#### EXERCISE BRIEF
Repeat exactly the lines running from the first line of the data to the line containing "rad = math.radians", both ends included, and nothing else; drop the pictures.

#### DATA SEGMENT
_____

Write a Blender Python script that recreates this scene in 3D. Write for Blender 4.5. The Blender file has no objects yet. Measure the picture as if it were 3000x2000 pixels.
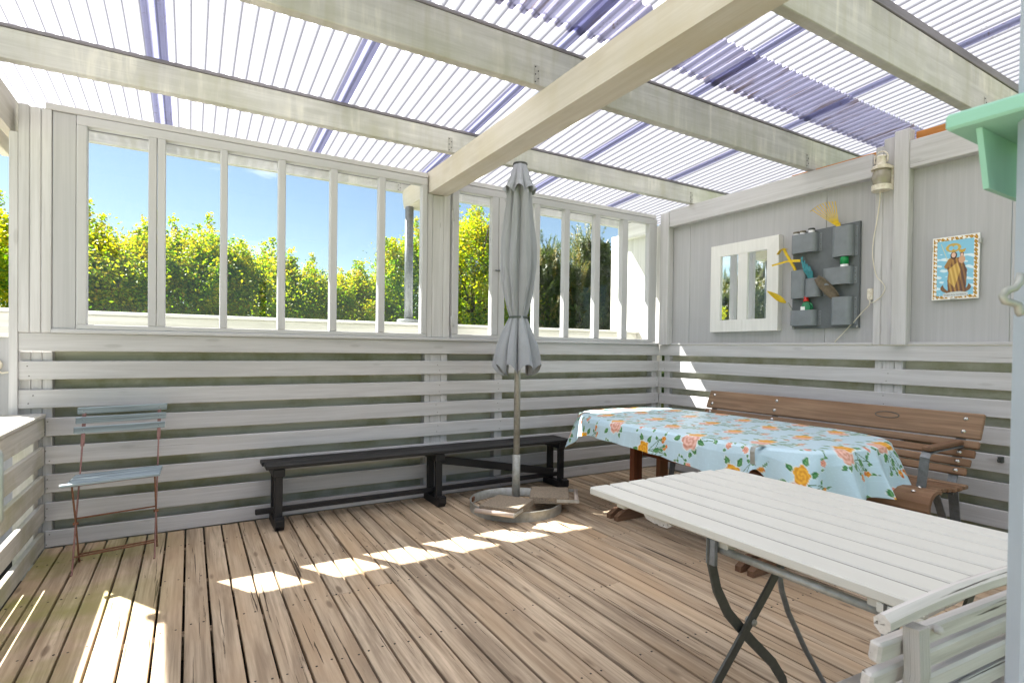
import bpy, math, random
import numpy as np
from mathutils import Vector, Matrix
random.seed(7); rng = np.random.default_rng(7)
S = bpy.context.scene
COL = S.collection
rad = math.radians

# ------------------------------------------------------------------ camera
F_PX, YAW, PIT, ROL = 1597.9, 0.5336, -0.012, 0.0128
CAM = Vector((-4.2063, -4.1077, 1.2))
d = Vector((math.sin(YAW)*math.cos(PIT), math.cos(YAW)*math.cos(PIT), math.sin(PIT)))
r0 = Vector((math.cos(YAW), -math.sin(YAW), 0)); u0 = r0.cross(d)
rr = r0*math.cos(ROL) + u0*math.sin(ROL); uu = u0*math.cos(ROL) - r0*math.sin(ROL)
cam = bpy.data.cameras.new('camera'); co = bpy.data.objects.new('camera', cam); COL.objects.link(co)
co.matrix_world = Matrix(((rr.x, uu.x, -d.x, CAM.x), (rr.y, uu.y, -d.y, CAM.y), (rr.z, uu.z, -d.z, CAM.z), (0, 0, 0, 1)))
cam.sensor_width = 36; cam.lens = F_PX/3000*36; cam.shift_y = 40.2/3000
cam.clip_start = 0.05; cam.clip_end = 2000
cam.dof.use_dof = True; cam.dof.focus_distance = 3.6; cam.dof.aperture_fstop = 8.0
S.camera = co
# ------------------------------------------------------------------ light
SUN = Vector((-0.64, 1.0, 1.355)).normalized()          # towards the sun
EL = math.asin(SUN.z); ROT = math.atan2(SUN.x, SUN.y)
sl = bpy.data.lights.new('sun', 'SUN'); sl.energy = 5.0; sl.angle = rad(0.5); sl.color = (1, 0.965, 0.915)
so = bpy.data.objects.new('sun', sl); COL.objects.link(so)
so.rotation_euler = (-SUN).to_track_quat('-Z', 'Y').to_euler(); so.location = (-10, 15, 20)
W = bpy.data.worlds.new('World'); S.world = W; W.use_nodes = True
nt = W.node_tree; bg = nt.nodes['Background']
sky = nt.nodes.new('ShaderNodeTexSky'); sky.sky_type = 'NISHITA'; sky.sun_disc = False
sky.sun_elevation = EL; sky.sun_rotation = ROT; sky.dust_density = 0.3; sky.ozone_density = 3.0; sky.air_density = 1.0
tc = nt.nodes.new('ShaderNodeTexCoord'); mp = nt.nodes.new('ShaderNodeMapping'); mp.inputs['Scale'].default_value = (1.6, 1.6, 6.0)
mp.inputs['Location'].default_value = (0.35, 0.2, 0.1)
cn = nt.nodes.new('ShaderNodeTexNoise'); cn.inputs['Scale'].default_value = 2.2; cn.inputs['Detail'].default_value = 8; cn.inputs['Roughness'].default_value = .55
cr = nt.nodes.new('ShaderNodeValToRGB'); cr.color_ramp.elements[0].position = .57; cr.color_ramp.elements[1].position = .72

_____

#### CORRECT ANSWER
Write a Blender Python script that recreates this scene in 3D. Write for Blender 4.5. The Blender file has no objects yet. Measure the picture as if it were 3000x2000 pixels.
import bpy, math, random
import numpy as np
from mathutils import Vector, Matrix
random.seed(7); rng = np.random.default_rng(7)
S = bpy.context.scene
COL = S.collection
rad = math.radians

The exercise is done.